Side 1 of La Luna is experienced as a document of first asking: musical themes are introduced, lyrics, later to be repeated, are given first voice. There is a lightness, not of illumination necessarily, but of feeling. The Outfit, the ever-masterful Outfit, giving collective voice to the poet’s words. Yes, close followers of Daniel Romano’s may well know his poetry oft bends to the Romantic, to the Mystical. You have read it in the collections of his poetry (Weaker Animals Too, At Last There Is No End); you have heard it sung in the psychedelic folk masterpiece Finally Free. These words gain new weight as Julianna Riolino, David Nardi, and Carson McHone weave their own voices around Daniel’s, taking lead on individual verses, joining in immaculately arranged harmony. It is, in accumulation, a collective voice – a liturgy, an act of public worship. And like all worship, it is seeking an understanding of our place, of the very nature of our existence. A seeking that, despite moments of ecstatic clarity, given great musical voice throughout, ultimately discovers its own limits, discovering a place of ultimate unknowing: discovers “true wisdom in seeking”; discovers “Memory and Fate / And all that we create / Pale against the weight / Of the keeper”
And so, with Side 2, we begin again, of course, more troubled, beginning again with all the unsolved riddles and questions of existence, down in the deep black groove. Where once the lyrics measured our closeness, now they measure our distance (“Prayer is but a personal obsession”). Side 2, haunted by echoes, crossed by shadows. If this is perhaps true of Side 2s everywhere, La Luna strikes me as unique in its brave acknowledgement of the facts. One must reckon with the past, the Grand Preceding; personal history of course, but also the harrowing recognition that the individual is born of collective histories.
Original light. The moon is a mirror, and so the poet too is a mirror, inheriting language, reflecting in words the world that passes their consciousness. The world of great complexity, of an infinite and incomprehensible, ungraspable, abundance of things and history, of pasts. And from those shards of ideas and sounds and lyrics form finally a shining truth, a life.
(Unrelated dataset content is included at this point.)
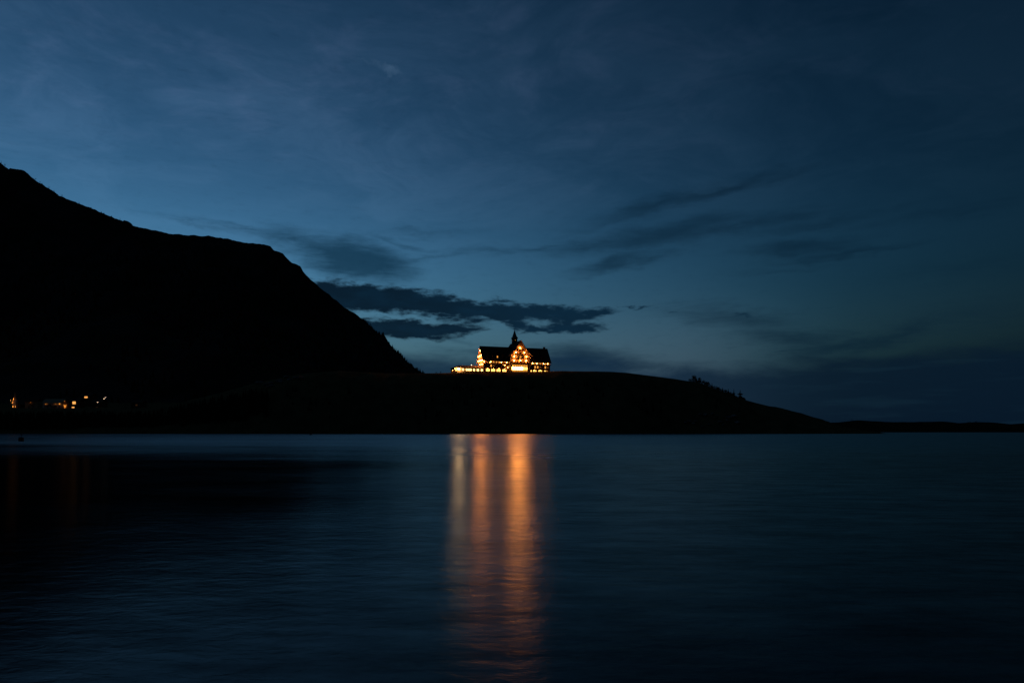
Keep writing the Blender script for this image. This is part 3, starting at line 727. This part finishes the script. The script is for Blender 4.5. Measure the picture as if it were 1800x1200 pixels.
# church with floodlit steeple
x, g = town(25.3); top = tz(687.5) - g
church = thing('church', 'small dark church whose slender pointed steeple glows orange at the far left', 'church', (x, TY_, g))
MB().prism([(-3.4, -2), (3.4, -2), (3.4, 3.6), (0, 6.4), (-3.4, 3.6)], 'y', 2.2, 15).build('nave_wall', M['timber'], church)
MB().prism(roof_poly([(-3.9, 3.3), (0, 6.6), (3.9, 3.3)], .2), 'y', 1.9, 15.3).build('nave_roof', M['roof'], church)
tb = top - 7.6
tw_ = MB().box(-1.35, 1.35, -.5, 2.2, -2, tb).build('steeple_tower', M['white'], church)
MB().box(-1.55, 1.55, -.7, 2.4, tb, tb + .3).build('cornice', M['trim'], tw_)
MB().box(-.45, .45, -.56, -.51, tb - 1.7, tb - .4).build('louvre', M['timber'], tw_)
MB().lathe([(1.5, tb + .3), (.95, tb + 1.7), (.5, tb + 4.6), (.05, top)], 8, (0, .85, 0)).build('spire', M['trim'], church)
d_ = MB().box(-.6, .6, -.58, -.51, 0, 2.2).build('door', M['bronze'], church)
for lx_, ly_, lz_, r in ((-1.8, -2.2, tb - .2, .10), (.7, -1.9, tb + .7, .11), (.1, -1.8, 1.4, .10), (1.9, -1.4, 1.1, .07), (-.3, -1.9, tb - 2.2, .08)):
    f_ = MB().lathe([(r * .9, -r * 1.5), (r * 1.1, -r * .9), (.03, -r * .8)], 8, (lx_, ly_, lz_)).build('floodlight', M['iron'], church)
    MB().lathe([(.02, -r), (r * .9, -r * .4), (r, .2 * r), (r * .4, r)], 8, (lx_, ly_, lz_)).build('bulb', M['bulb_town'], f_, smooth_=True)
    MB().tube((lx_, ly_, lz_ - r), (lx_ * .75, -.5, lz_ - r * 2), .04, n=5).build('bracket', M['iron'], f_)
# long low hall
x0_, g = town(92.5); ln = 35 * U
hall = thing('hall', 'long low hall with a pale gently lit roof and a glowing eave above dark bushes', 'hall', (x0_, TY_, g))
hz = tz(708) - g
MB().box(-ln / 2, ln / 2, 0, 8, -2, hz).build('wall', M['white'], hall)
MB().prism(roof_poly([(-.9, hz - .1), (4, tz(700.5) - g), (8.9, hz - .1)], .2), 'x', -ln / 2 - .5, ln / 2 + .5).build('roof', M['trim'], hall)
MB().box(-ln / 2 - .5, ln / 2 + .5, -1.0, -.92, hz - .35, hz).build('fascia', M['trim'], hall)
for i in range(5): MB().box(ln / 2 - 1.2 - i * 3.6, ln / 2 - .95 - i * 3.6, -.8, -.6, -2, hz - .3).build('porch_post', M['trim'], hall)
MB().box(ln / 2 - 3.6, ln / 2 - 2.5, -.05, -.01, -.2, 2.0).build('door', M['bronze'], hall)
for xx, z_, r in ((ln / 2 - 2.1, hz - .75, .08), (ln / 2 - 6.0, hz - .75, .06), (-ln / 2 + 3.2, hz - .8, .05)):
    f_ = MB().tube((xx, -.6, hz - .35), (xx, -.6, z_ + r), .03, n=5).build('lamp', M['iron'], hall)
    MB().lathe([(.02, -r), (r, 0), (.03, r)], 8, (xx, -.6, z_)).build('bulb', M['bulb_town'], f_, smooth_=True)
for i, (px, py, w_, lab) in enumerate(((84, 709.5, 3.6, 'dark bush hiding the left end of the long low hall'), (90.5, 710, 3.4, 'dark bush in front of the middle of the long low hall'), (96.5, 712.5, 3.0, 'dark bush sloping down below the glowing eave of the hall'))):
    x, g = town(px, 590); bushy('town_bush', lab, (x, 590, g), max(2.4, CAM_Z + (HORIZON - py) / FPX * 590 - g), w_ * .62, 300 + i, 'bushes in front of the hall', 'bush', 420)
# gabled entrance house
x, g = town(118.5)
ent = thing('porch_house', 'narrow gabled house front with lamps glowing around its doorway, right of the long hall', 'house', (x, TY_ - 3, g))
ez = tz(708) - g; et = tz(703.5) - g
MB().prism([(-1.75, -2), (1.75, -2), (1.75, ez), (0, et), (-1.75, ez)], 'y', 0, 7).build('wall', M['timber'], ent)
MB().prism(roof_poly([(-2.2, ez - .25), (0, et + .25), (2.2, ez - .25)], .2), 'y', -.9, 7.3).build('roof', M['roof'], ent)
dr = MB().box(-.55, .55, -.06, -.01, -.3, 2.0).build('door', M['bronze'], ent)
window(0, 0, 3.0, .9, .9, 'pane_town_low', ent)
for xx, z_, r in ((-1.5, tz(712) - g, .07), (1.4, tz(712) - g, .08), (.1, tz(713.8) - g, .09), (0, et - .6, .05), (.3, tz(716.5) - g, .08)):
    f_ = MB().tube((xx, -.01, z_ + r + .05), (xx, -.5, z_ + r), .03, n=5).build('lamp', M['iron'], ent)
    MB().lathe([(.02, -r), (r, 0), (.03, r)], 8, (xx, -.5, z_)).build('bulb', M['bulb_town'], f_, smooth_=True)
cab_x, g = town(52)
cabin = thing('cabin', 'dim brown cabin faintly warmed by one shaded lamp, between church steeple and long hall', 'cabin', (cab_x, TY_ + 2, g))
cz = tz(705) - g
MB().box(-5.5, 5.5, 0, 6, -2, cz).build('wall', M['trim'], cabin)
MB().prism(roof_poly([(-.8, cz - .2), (3, tz(699) - g), (6.8, cz - .2)], .2), 'x', -6, 6).build('roof', M['roof'], cabin)
MB().box(-2.6, -1.6, -.06, -.01, -.2, 2.0).build('door', M['bronze'], cabin)
window(2.2, 0, 1.1, 1.2, 1.2, 'glass', cabin)
f_ = MB().lathe([(.3, -.02), (.26, .12), (.03, .2)], 8, (-.4, -.5, cz - .6)).build('lamp', M['iron'], cabin)
MB().tube((-.4, -.5, cz - .45), (-.4, 0, cz - .4), .03, n=5).build('bracket', M['iron'], f_)
MB().lathe([(.02, -.06), (.09, -.02), (.09, .03), (.02, .06)], 8, (-.4, -.5, cz - .6)).build('bulb', M['bulb_town'], f_, smooth_=True)
for i, (px, py, w_, lab) in enumerate(((41, 708, 3.0, 'ragged dark bush left of the dim brown cabin'), (57, 708.5, 3.2, 'ragged dark bush covering the lower wall of the dim brown cabin'))):
    x, g2 = town(px, 592); bushy('town_bush', lab, (x, 592, g2), max(2.4, CAM_Z + (HORIZON - py) / FPX * 592 - g2), w_ * .6, 320 + i, 'bushes in front of the cabin', 'bush', 420)
def house(label, px, wpx, rows, ridge_py, eave_py, Y=TY_):
    x, g = town(px, Y); u = Y / FPX; t = thing('house', label, 'house', (x, Y, g), 0, 'dark houses of the lakeside town')
    hw = wpx * u / 2; e = tz(eave_py, Y) - g; tp = tz(ridge_py, Y) - g
    MB().box(-hw, hw, 0, 8, -2, e).build('wall', M['timber'], t)
    MB().prism(roof_poly([(-.7, e - .2), (4, tp), (8.7, e - .2)], .22), 'x', -hw - .5, hw + .5).build('roof', M['roof'], t)
    ch_ = MB().box(hw * .4, hw * .4 + .7, 3.4, 4.2, e, tp + .7).build('chimney', M['stone'], t)
    MB().box(-hw * .6 - .5, -hw * .6 + .5, -.06, -.01, 0, 2.05).build('door', M['bronze'], t)
    for wx, wy, ww, wh, pane in rows:
        window((wx - px) * u, 0, tz(wy, Y) - g, ww * u, wh * u, pane, t)
    return t
house('two-storey house with one bright square window above another', 130, 17, [(130.3, 710, 5.6, 4.6, 'pane_town'), (128.6, 718.3, 4.6, 3.6, 'pane_town'), (136, 711, 2.6, 3.2, 'glass')], 699.5, 704)
house('house set higher with one small wide bright window', 151, 20, [(149.7, 699.4, 2.5, 3.0, 'pane_town'), (152.7, 699.4, 2.5, 3.0, 'pane_town'), (157, 699.6, 2.2, 2.8, 'glass')], 690.5, 695, 640)
house('dark house with a single faint window, farthest right in the town', 240, 20, [(240, 713, 3.4, 2.6, 'pane_town_low'), (245, 713, 2.6, 2.6, 'glass')], 702, 707)
house('dark house behind the two pale street lamps', 171, 18, [(170.4, 716.5, 3.2, 1.6, 'pane_town_low'), (174, 711, 2.2, 2.4, 'glass')], 701, 706, 612)
for px, py, Y, r, lab in ((170.8, 707, 606, .16, 'pale street lamp low in front of the dark house'), (182, 700.8, 606, .2, 'brighter pale street lamp of the upper pair'), (184.8, 698.4, 616, .16, 'dimmer pale street lamp, highest and farthest right')):
    x, g = town(px, Y); z = tz(py, Y) - g
    t = thing('street_lamp', lab, 'street lamp', (x, Y, g), 0, 'street lamps of the town')
    MB().tube((0, 0, -1), (0, 0, z + .5), .07, .05, 6).build('pole', M['iron'], t)
    MB().tube((0, 0, z + .45), (.7, -.5, z + .3), .04, n=5).build('arm', M['iron'], t)
    MB().lathe([(.04, .28), (.3, .14), (.32, .06)], 8, (.7, -.5, z)).build('shade', M['iron'], t)
    MB().lathe([(.03, -r), (r, -.2 * r), (r * .8, .06)], 8, (.7, -.5, z)).build('bulb', M['pane_town_w'] if 'pane_town_w' in M else M['bulb_white'], t, smooth_=True)

# ------------------------------------------------------------------ buoys
bp = at(37.0, 775.3, 131.0)
by = thing('mooring_buoy', 'dark barrel buoy with a short mast, floating near the left edge of the photo', 'buoy', (bp.x, 131, 0), 0, 'buoys on the lake')
by.scale = (.84, .84, .84)
MB().lathe([(.3, -.45), (.5, -.38), (.53, -.2), (.53, .3)], 16).build('float', M['iron'], by, smooth_=False)
MB().lathe([(.545, .3), (.545, .62)], 16).build('red_band', M['red'], by)
MB().lathe([(.53, .62), (.5, .92), (.12, 1.0)], 16).build('drum_top', M['iron'], by)
MB().tube((.05, 0, .95), (.08, 0, 1.5), .05, .04, 8).build('mast', M['iron'], by)
MB().lathe([(.05, 1.4), (.13, 1.46), (.13, 1.58), (.04, 1.64)], 8, (.08, 0, 0)).build('topmark', M['iron'], by)
b2_ = thing('mooring_buoy', 'tiny dark buoy touching the far shoreline well left of the light streaks', 'buoy', ((546.5 - CX) / FPX * 330, 330, 0), 0, 'buoys on the lake')
MB().lathe([(.2, -.4), (.62, -.2), (.7, .1), (.5, .5), (.1, .66)], 14).build('float', M['iron'], b2_)
MB().tube((0, 0, .6), (0, 0, 1.0), .06, .05, 6).build('lifting_ring', M['iron'], b2_)
print('objects', len(bpy.data.objects), 'tris', sum(len(o.data.polygons) for o in bpy.data.objects if o.type == 'MESH'))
We are not born of the original light, of the void, we are born of the great heaving complexity – and there is our joy and our freedom and our beauty, to recombine, to reinvent – Sing it out to me!
“Everything is truly what you are
See, how sweet mystery brings about everything”
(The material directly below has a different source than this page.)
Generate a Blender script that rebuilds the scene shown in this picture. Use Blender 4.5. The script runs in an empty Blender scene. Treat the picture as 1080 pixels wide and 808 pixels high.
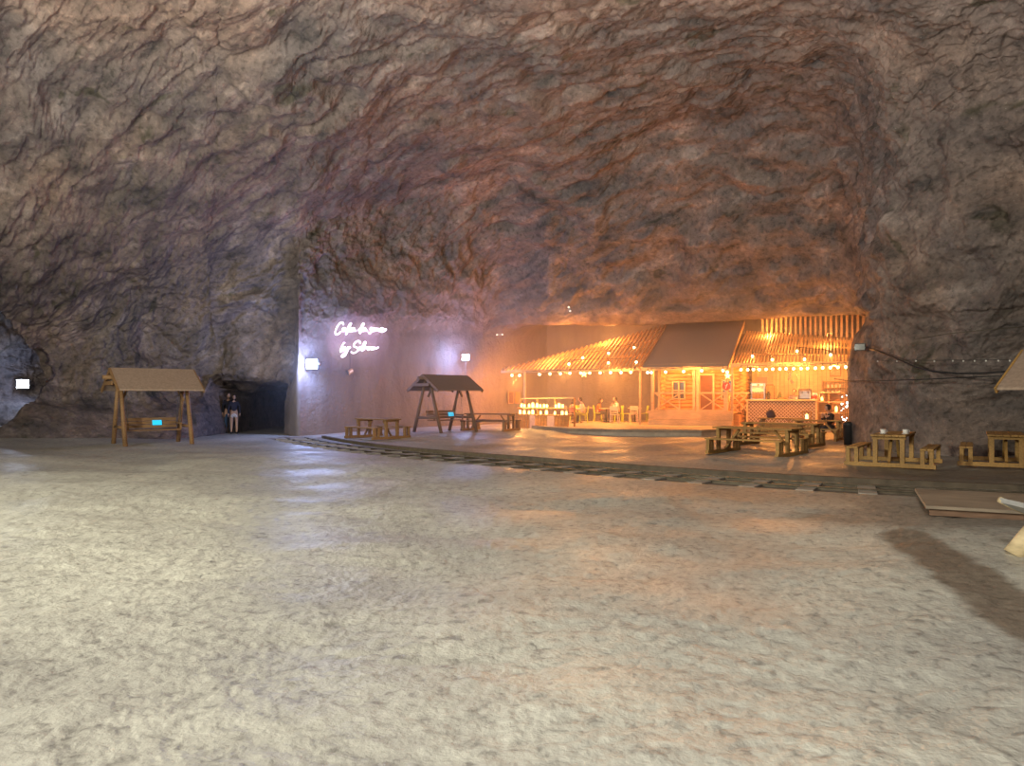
import bpy, bmesh, math, random
import numpy as np
from mathutils import Vector, Matrix
random.seed(7)
C = bpy.context.scene.collection
F = 780.0; H = 1.65; HY = 418.0          # focal length in pixels, eye height, horizon row
R = math.radians

def at(px, py, Y):
    """world point seen at pixel (px,py) at depth Y"""
    return ((px-540.0)/F*Y, Y, H-(py-HY)/F*Y)

def sstep(a, b, x):
    t = np.clip((np.asarray(x, float)-a)/(b-a), 0, 1)
    return t*t*(3-2*t)

# ---------------------------------------------------------------- noise
def _hash(ix, iy, iz, s):
    h = (ix.astype(np.int64)*374761393 + iy.astype(np.int64)*668265263 + iz.astype(np.int64)*2147483647 + s*974711) & 0xFFFFFFFF
    h = ((h ^ (h >> 13))*1274126177) & 0xFFFFFFFF
    h = ((h ^ (h >> 16))*2246822519) & 0xFFFFFFFF
    return h ^ (h >> 15)
def perlin(p, s=0):
    i = np.floor(p).astype(np.int64); f = p-i
    w = f*f*f*(f*(f*6-15)+10)
    out = 0
    for dx in (0, 1):
        for dy in (0, 1):
            for dz in (0, 1):
                h = _hash(i[:, 0]+dx, i[:, 1]+dy, i[:, 2]+dz, s)
                a = (h & 0xFFFF)/65535.0*6.2831853; c = ((h >> 16) & 0xFFFF)/65535.0*2-1
                r = np.sqrt(1-c*c)
                d = r*np.cos(a)*(f[:, 0]-dx) + r*np.sin(a)*(f[:, 1]-dy) + c*(f[:, 2]-dz)
                out = out + d*(w[:, 0] if dx else 1-w[:, 0])*(w[:, 1] if dy else 1-w[:, 1])*(w[:, 2] if dz else 1-w[:, 2])
    return out*1.5
def fbm(p, o=4, s=0, g=.5):
    r = 0; a = 1; q = p
    for k in range(o):
        r = r+a*perlin(q, s+k*17); q = q*2.03+11.3; a *= g
    return r
def billow(p, o=4, s=0, g=.5):
    r = 0; a = 1; q = p
    for k in range(o):
        r = r+a*(np.abs(perlin(q, s+k*17))*2-.6); q = q*2.03+7.7; a *= g
    return r
def worley(p, s=0):
    """distance from the cell border, and a random value of that cell"""
    i = np.floor(p).astype(np.int64); best = np.full(len(p), 9.0); sec = best.copy(); val = np.zeros(len(p))
    for dx in (-1, 0, 1):
        for dy in (-1, 0, 1):
            for dz in (-1, 0, 1):
                a, b, c = i[:, 0]+dx, i[:, 1]+dy, i[:, 2]+dz
                h = _hash(a, b, c, s)
                fx = a+(h & 1023)/1023.0; fy = b+((h >> 10) & 1023)/1023.0; fz = c+((h >> 20) & 1023)/1023.0
                d = np.sqrt((p[:, 0]-fx)**2+(p[:, 1]-fy)**2+(p[:, 2]-fz)**2)
                m = d < best; sec = np.where(m, best, np.minimum(sec, d)); best = np.where(m, d, best)
                val = np.where(m, (_hash(a, b, c, s+5) & 1023)/1023.0, val)
    return sec-best, val

# ---------------------------------------------------------------- materials
def nodes(name):
    m = bpy.data.materials.new(name); m.use_nodes = True
    nt = m.node_tree; b = nt.nodes['Principled BSDF']
    return m, nt, b
def ramp(nt, stops):
    r = nt.nodes.new('ShaderNodeValToRGB'); e = r.color_ramp.elements
    while len(e) < len(stops): e.new(.5)
    for k, (p, c) in enumerate(stops):
        e[k].position = p; e[k].color = (*c, 1)
    return r
def tex(nt, kind, scale, vec=None, **kw):
    t = nt.nodes.new(kind); t.inputs['Scale'].default_value = scale
    for k, v in kw.items():
        if k in t.inputs: t.inputs[k].default_value = v
        else: setattr(t, k, v)
    if vec is not None: nt.links.new(vec, t.inputs['Vector'])
    return t
def mapped(nt, scale=(1, 1, 1), rot=(0, 0, 0), coord='Object'):
    tc = nt.nodes.new('ShaderNodeTexCoord'); mp = nt.nodes.new('ShaderNodeMapping')
    mp.inputs['Scale'].default_value = scale; mp.inputs['Rotation'].default_value = rot
    nt.links.new(tc.outputs[coord], mp.inputs['Vector']); return mp.outputs[0]
def mixc(nt, fac, a, b, mode='MIX'):
    m = nt.nodes.new('ShaderNodeMix'); m.data_type = 'RGBA'; m.blend_type = mode
    for sock, v in ((m.inputs[0], fac), (m.inputs[6], a), (m.inputs[7], b)):
        if hasattr(v, 'links'): nt.links.new(v, sock)
        elif isinstance(v, (int, float)): sock.default_value = v
        else: sock.default_value = (*v, 1)
    return m.outputs[2]
def bump(nt, b, h, strength, dist, prev=None):
    n = nt.nodes.new('ShaderNodeBump'); n.inputs['Strength'].default_value = strength
    n.inputs['Distance'].default_value = dist; nt.links.new(h, n.inputs['Height'])
    if prev is not None: nt.links.new(prev, n.inputs['Normal'])
    nt.links.new(n.outputs[0], b.inputs['Normal']); return n.outputs[0]

def wood(name, col, var=.35, grain=(1, 9, 9), rough=.65, knots=True, sc=3.0):
    m, nt, b = nodes(name)
    v = mapped(nt, grain)
    n1 = tex(nt, 'ShaderNodeTexNoise', sc, v, Detail=4.0, Roughness=.6)
    n2 = tex(nt, 'ShaderNodeTexNoise', 1.3, mapped(nt), Detail=3.0)
    d = tuple(c*(1-var) for c in col); l = tuple(min(1, c*(1+var*.6)) for c in col)
    r = ramp(nt, [(.3, d), (.55, col), (.8, l)]); nt.links.new(n1.outputs[0], r.inputs[0])
    r2 = ramp(nt, [(.3, (.72, .7, .68)), (.7, (1.1, 1.08, 1.05))]); nt.links.new(n2.outputs[0], r2.inputs[0])
    nt.links.new(mixc(nt, 1.0, r.outputs[0], r2.outputs[0], 'MULTIPLY'), b.inputs['Base Color'])
    b.inputs['Roughness'].default_value = rough
    bump(nt, b, n1.outputs[0], .25, .01)
    return m
def plain(name, col, rough=.5, metal=0.0, var=.12, sc=8.0, bumpd=.004):
    m, nt, b = nodes(name)
    n = tex(nt, 'ShaderNodeTexNoise', sc, mapped(nt), Detail=4.0)
    r = ramp(nt, [(.3, tuple(c*(1-var) for c in col)), (.7, tuple(min(1, c*(1+var)) for c in col))])
    nt.links.new(n.outputs[0], r.inputs[0]); nt.links.new(r.outputs[0], b.inputs['Base Color'])
    b.inputs['Roughness'].default_value = rough; b.inputs['Metallic'].default_value = metal
    bump(nt, b, n.outputs[0], .2, bumpd)
    return m
def glow(name, col, strength):
    m, nt, b = nodes(name)
    b.inputs['Base Color'].default_value = (*col, 1)
    n = tex(nt, 'ShaderNodeTexNoise', 9.0, mapped(nt)); r = ramp(nt, [(.2, tuple(c*.9 for c in col)), (.8, col)])
    nt.links.new(n.outputs[0], r.inputs[0]); nt.links.new(r.outputs[0], b.inputs['Emission Color'])
    b.inputs['Emission Strength'].default_value = strength
    return m

# rock: brown-grey salt rock, blotched, streaked along the bedding
E1 = Vector((13.3, -8.0, 3.4)).normalized()
E2 = Vector((0, 0, 1)).cross(E1).normalized(); E3 = E1.cross(E2).normalized()
BED = np.array([E1, E2, E3])            # rows: bedding axes
def rock_mat(name, cut=False):
    m, nt, b = nodes(name)
    tc = nt.nodes.new('ShaderNodeTexCoord')
    comb = nt.nodes.new('ShaderNodeCombineXYZ')
    for k, (e, s) in enumerate(((E1, .5), (E2, 1.0), (E3, 1.0))):
        d = nt.nodes.new('ShaderNodeVectorMath'); d.operation = 'DOT_PRODUCT'
        nt.links.new(tc.outputs['Object'], d.inputs[0]); d.inputs[1].default_value = tuple(e*s)
        nt.links.new(d.outputs['Value'], comb.inputs[k])
    bed = comb.outputs[0]; obj = tc.outputs['Object']
    big = tex(nt, 'ShaderNodeTexNoise', .22, obj, Detail=4.0, Roughness=.55, Distortion=.4)
    mid = tex(nt, 'ShaderNodeTexNoise', 1.1, bed, Detail=9.0, Roughness=.66, Distortion=.15)
    fine = tex(nt, 'ShaderNodeTexNoise', 5.5, obj, Detail=6.0, Roughness=.68, Distortion=.1)
    c1 = ramp(nt, [(.32, (.075, .068, .064)), (.44, (.18, .148, .132)), (.55, (.24, .195, .17)), (.68, (.38, .32, .285))])
    nt.links.new(mid.outputs[0], c1.inputs[0])
    c2 = ramp(nt, [(.36, (.72, .74, .80)), (.50, (.97, .93, .93)), (.64, (1.12, .98, .90))])
    nt.links.new(big.outputs[0], c2.inputs[0])
    col = mixc(nt, 1.0, c1.outputs[0], c2.outputs[0], 'MULTIPLY')
    c3 = ramp(nt, [(.36, (.42, .42, .41)), (.46, (.88, .88, .88)), (.58, (1.04, 1.03, 1.02)), (.68, (1.55, 1.48, 1.42))])
    nt.links.new(fine.outputs[0], c3.inputs[0])
    col = mixc(nt, .8, col, mixc(nt, 1.0, col, c3.outputs[0], 'MULTIPLY'))
    # greenish dark damp blotches
    bl = tex(nt, 'ShaderNodeTexNoise', .9, bed, Detail=3.0, Roughness=.5); bl.inputs['Distortion'].default_value = 1.2
    br = ramp(nt, [(.62, (0, 0, 0)), (.70, (1, 1, 1))]); nt.links.new(bl.outputs[0], br.inputs[0])
    col = mixc(nt, br.outputs[0], col, mixc(nt, 1.0, col, (.50, .54, .44), 'MULTIPLY'))
    # white salt flecks
    sp = tex(nt, 'ShaderNodeTexVoronoi', 5.0, obj); sr = ramp(nt, [(.045, (1, 1, 1)), (.075, (0, 0, 0))])
    nt.links.new(sp.outputs['Distance'], sr.inputs[0])
    col = mixc(nt, mixc(nt, 1.0, sr.outputs[0], (.35, .35, .35), 'MULTIPLY'), col, (.6, .55, .5))
    if cut:
        at_ = nt.nodes.new('ShaderNodeAttribute'); at_.attribute_name = 'cutmask'
        w1 = tex(nt, 'ShaderNodeTexNoise', 1.0, mapped(nt, (1.6, 1.6, .4)), Detail=5.0, Roughness=.6)
        c4 = ramp(nt, [(.3, (.17, .135, .12)), (.5, (.22, .175, .15)), (.75, (.27, .22, .185))])
        nt.links.new(w1.outputs[0], c4.inputs[0])
        col = mixc(nt, at_.outputs['Fac'], col, c4.outputs[0])
    nt.links.new(col, b.inputs['Base Color'])
    b.inputs['Roughness'].default_value = .62
    b.inputs['Specular IOR Level'].default_value = .4
    p = bump(nt, b, mid.outputs[0], .5, .16)
    p = bump(nt, b, fine.outputs[0], .8, .09, p)
    return m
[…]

I offer this thought to any who have criticized Daniel’s work as pastiche, as costume, as being casual or tossed-off, of insincerity. Who have judged his rambunctious, genre-traversing productivity cynically. What you hear is the play of life. What you hear is the skill and inspiration to rejoice, to build, to make family. To make great light of the questions of the spirit. I admire this light. “What of us if we deny love?”
All poets before have contemplated the moon. One makes their own offering. One offers their song from the moment to the eternal, one sings the eternal to the moment. Both.
And so, we end at the beginning (“In the end we appear as a dream…”) to ask again the same questions, but knowing perhaps the song a little better, knowing better the voices we sing along with, happily anticipating the chorus and our joining in the chorus.
Turn the record over. Play again. Sing again. The moon rises.